Given request:
Return the lines exactly as they stand, from the first of the material through the line containing "SC.camera = camo".

Data section:
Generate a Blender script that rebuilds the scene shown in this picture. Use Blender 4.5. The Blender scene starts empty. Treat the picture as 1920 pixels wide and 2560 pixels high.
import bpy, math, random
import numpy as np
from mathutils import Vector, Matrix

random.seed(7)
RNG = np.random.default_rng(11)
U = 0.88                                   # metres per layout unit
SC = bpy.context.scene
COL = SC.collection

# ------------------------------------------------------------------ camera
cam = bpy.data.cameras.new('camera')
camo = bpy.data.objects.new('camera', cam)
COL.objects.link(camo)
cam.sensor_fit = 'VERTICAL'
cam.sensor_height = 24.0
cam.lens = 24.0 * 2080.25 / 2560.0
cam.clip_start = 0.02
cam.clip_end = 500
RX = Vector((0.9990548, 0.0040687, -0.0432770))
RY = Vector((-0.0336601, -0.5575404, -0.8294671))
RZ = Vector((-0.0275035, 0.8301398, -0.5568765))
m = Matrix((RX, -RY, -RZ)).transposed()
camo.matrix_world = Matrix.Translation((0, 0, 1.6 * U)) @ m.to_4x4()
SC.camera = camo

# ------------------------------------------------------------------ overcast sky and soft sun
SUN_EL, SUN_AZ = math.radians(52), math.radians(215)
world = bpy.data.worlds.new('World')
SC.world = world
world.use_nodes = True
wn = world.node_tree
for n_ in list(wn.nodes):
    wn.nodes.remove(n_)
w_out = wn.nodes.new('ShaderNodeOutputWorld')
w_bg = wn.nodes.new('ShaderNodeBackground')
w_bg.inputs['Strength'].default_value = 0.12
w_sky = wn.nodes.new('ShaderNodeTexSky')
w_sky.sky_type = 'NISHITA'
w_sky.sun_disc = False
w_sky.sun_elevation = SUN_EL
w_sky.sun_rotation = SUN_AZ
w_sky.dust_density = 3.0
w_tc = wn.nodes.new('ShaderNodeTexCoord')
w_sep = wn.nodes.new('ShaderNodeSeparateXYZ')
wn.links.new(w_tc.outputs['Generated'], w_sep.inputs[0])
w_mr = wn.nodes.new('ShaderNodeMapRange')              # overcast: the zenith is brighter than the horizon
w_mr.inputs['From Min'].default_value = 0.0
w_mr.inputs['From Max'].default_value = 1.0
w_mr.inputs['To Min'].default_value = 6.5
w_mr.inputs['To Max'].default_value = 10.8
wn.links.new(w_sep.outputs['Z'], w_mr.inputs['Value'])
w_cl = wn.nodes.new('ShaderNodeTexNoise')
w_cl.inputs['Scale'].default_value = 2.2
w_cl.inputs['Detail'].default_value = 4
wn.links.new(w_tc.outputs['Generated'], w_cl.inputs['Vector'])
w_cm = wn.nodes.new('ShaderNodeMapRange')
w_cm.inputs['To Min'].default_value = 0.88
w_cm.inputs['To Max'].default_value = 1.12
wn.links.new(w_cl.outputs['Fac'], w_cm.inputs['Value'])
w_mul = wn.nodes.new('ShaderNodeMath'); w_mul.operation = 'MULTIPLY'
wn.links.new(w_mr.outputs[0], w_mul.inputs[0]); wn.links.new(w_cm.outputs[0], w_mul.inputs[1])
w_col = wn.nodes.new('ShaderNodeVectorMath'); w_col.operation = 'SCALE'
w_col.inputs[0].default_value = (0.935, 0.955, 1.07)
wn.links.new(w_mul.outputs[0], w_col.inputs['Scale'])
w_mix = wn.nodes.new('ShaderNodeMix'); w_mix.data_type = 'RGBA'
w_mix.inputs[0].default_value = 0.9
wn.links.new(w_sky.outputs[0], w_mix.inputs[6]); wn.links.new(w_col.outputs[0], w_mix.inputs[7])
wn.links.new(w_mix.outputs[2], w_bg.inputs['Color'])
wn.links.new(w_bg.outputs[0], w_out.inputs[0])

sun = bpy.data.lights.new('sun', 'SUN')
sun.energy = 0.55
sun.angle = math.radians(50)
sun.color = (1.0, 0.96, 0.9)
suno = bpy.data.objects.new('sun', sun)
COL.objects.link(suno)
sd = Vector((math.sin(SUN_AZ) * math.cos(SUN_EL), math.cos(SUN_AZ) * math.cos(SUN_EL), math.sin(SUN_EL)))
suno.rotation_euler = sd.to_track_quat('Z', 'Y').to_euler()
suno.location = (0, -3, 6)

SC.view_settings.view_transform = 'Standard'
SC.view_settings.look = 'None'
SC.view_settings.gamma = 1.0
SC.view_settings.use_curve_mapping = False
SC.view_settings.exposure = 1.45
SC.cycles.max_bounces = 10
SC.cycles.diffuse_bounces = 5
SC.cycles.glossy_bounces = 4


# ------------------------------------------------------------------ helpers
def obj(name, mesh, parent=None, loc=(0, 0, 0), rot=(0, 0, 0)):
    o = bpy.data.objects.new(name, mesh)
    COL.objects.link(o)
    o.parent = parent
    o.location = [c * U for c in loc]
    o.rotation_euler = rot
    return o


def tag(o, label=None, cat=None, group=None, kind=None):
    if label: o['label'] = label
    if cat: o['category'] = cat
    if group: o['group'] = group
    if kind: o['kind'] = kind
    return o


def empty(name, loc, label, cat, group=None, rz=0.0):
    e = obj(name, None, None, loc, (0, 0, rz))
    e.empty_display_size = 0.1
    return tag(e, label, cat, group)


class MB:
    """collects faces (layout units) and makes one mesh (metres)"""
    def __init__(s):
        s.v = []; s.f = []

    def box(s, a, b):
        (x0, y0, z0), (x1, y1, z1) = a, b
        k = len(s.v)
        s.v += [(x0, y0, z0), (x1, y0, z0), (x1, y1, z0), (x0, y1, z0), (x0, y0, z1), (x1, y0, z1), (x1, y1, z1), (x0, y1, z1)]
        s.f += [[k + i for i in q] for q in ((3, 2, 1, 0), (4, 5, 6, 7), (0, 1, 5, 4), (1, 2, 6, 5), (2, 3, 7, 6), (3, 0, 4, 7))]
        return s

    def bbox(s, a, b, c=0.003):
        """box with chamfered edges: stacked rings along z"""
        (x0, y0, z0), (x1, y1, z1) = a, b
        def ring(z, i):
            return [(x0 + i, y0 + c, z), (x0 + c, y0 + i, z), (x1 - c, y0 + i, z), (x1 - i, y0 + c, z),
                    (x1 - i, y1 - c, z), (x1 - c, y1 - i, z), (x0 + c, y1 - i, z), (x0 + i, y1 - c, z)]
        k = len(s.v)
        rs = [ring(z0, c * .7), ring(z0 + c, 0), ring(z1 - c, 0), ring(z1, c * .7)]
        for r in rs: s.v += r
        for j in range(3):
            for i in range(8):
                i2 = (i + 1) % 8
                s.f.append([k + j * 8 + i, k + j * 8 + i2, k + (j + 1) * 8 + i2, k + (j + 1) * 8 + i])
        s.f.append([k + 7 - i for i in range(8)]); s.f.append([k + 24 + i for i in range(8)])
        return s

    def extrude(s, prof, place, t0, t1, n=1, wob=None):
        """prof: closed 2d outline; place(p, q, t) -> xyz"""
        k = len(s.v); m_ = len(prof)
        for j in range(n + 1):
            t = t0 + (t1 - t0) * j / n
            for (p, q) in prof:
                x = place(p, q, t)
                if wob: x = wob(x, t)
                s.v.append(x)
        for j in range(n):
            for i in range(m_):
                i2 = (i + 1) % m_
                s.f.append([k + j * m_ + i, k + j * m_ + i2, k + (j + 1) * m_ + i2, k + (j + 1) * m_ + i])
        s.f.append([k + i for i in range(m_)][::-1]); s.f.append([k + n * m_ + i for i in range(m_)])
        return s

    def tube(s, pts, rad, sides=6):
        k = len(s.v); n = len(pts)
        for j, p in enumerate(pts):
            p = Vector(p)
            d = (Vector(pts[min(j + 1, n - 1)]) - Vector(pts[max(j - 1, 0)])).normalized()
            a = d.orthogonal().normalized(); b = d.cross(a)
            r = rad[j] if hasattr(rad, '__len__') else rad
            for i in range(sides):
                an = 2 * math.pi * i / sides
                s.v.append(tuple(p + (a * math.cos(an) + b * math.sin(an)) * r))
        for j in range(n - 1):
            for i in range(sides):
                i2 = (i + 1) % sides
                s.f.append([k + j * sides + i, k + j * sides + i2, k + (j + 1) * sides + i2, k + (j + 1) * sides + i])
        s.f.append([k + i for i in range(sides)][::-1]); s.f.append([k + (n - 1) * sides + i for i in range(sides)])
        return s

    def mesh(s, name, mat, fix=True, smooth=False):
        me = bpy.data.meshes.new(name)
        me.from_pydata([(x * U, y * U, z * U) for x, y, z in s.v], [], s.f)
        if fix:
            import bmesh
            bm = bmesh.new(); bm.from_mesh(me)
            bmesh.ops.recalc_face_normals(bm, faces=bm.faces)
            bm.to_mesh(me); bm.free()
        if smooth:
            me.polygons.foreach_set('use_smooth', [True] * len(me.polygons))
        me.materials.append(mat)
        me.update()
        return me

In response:
Generate a Blender script that rebuilds the scene shown in this picture. Use Blender 4.5. The Blender scene starts empty. Treat the picture as 1920 pixels wide and 2560 pixels high.
import bpy, math, random
import numpy as np
from mathutils import Vector, Matrix

random.seed(7)
RNG = np.random.default_rng(11)
U = 0.88                                   # metres per layout unit
SC = bpy.context.scene
COL = SC.collection

# ------------------------------------------------------------------ camera
cam = bpy.data.cameras.new('camera')
camo = bpy.data.objects.new('camera', cam)
COL.objects.link(camo)
cam.sensor_fit = 'VERTICAL'
cam.sensor_height = 24.0
cam.lens = 24.0 * 2080.25 / 2560.0
cam.clip_start = 0.02
cam.clip_end = 500
RX = Vector((0.9990548, 0.0040687, -0.0432770))
RY = Vector((-0.0336601, -0.5575404, -0.8294671))
RZ = Vector((-0.0275035, 0.8301398, -0.5568765))
m = Matrix((RX, -RY, -RZ)).transposed()
camo.matrix_world = Matrix.Translation((0, 0, 1.6 * U)) @ m.to_4x4()
SC.camera = camo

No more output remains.